Thursday 9 May 2013

An emptiness that has been emptied




The final giving way to dominant cultural commodities, and not the head-on arguments of atheists, will finally unpick the knots of religious fundamentalism. Of its fanaticism, only a repackaged residue of vague spiritual misgivings will remain amongst the general elevation of populations to spectacularised subjectivity. Effectively, this unpicking has already been achieved – the commodity process is fundamentalism's condition for appearance and raison d'etre, causing established religion to spew out its archaic principles in alien form. The process of commodification is the event for which religion has no proper term, little understanding, and no capacity to resist.  But then religion is not the special case that atheists seem to think it is – all ideas are bound by the current phase of materiality.

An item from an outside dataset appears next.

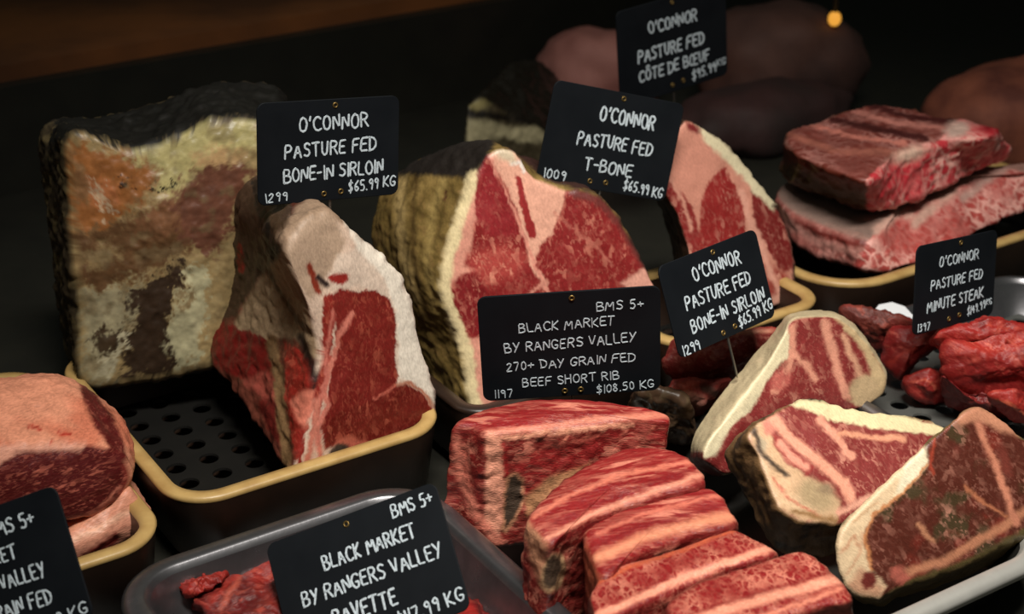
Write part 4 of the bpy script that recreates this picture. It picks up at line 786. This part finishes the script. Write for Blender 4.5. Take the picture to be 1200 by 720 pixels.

Commodity process has undermined the fundaments within all formations of self-separating consciousness, as well as within the possibility for such formations. Atheism merely falls sufficiently into line with what has already happened: a levelling to general equivalence, and the relativisation by inclusion of all possible subjective states. No idea which opposes itself to commodification does not also advance it simultaneously against that opposition – ‘traces’ of pig meat will be found in ‘Halal burgers'. Under such circumstances, the dying sun of consciousness, in this its post-fundamentalist phase, is in position only to wish that the ongoing depletion of its terms will eventually record such meagre returns that these fall below the threshold of viable exploitation. Whereupon, it might escape irrelevantly into a feral, collateral, form. At this point, consciousness, humbly acknowledging its previous delusions, and admitting its powerlessness over that which drives it, reencounters the mystery and wonder of its own conditioning.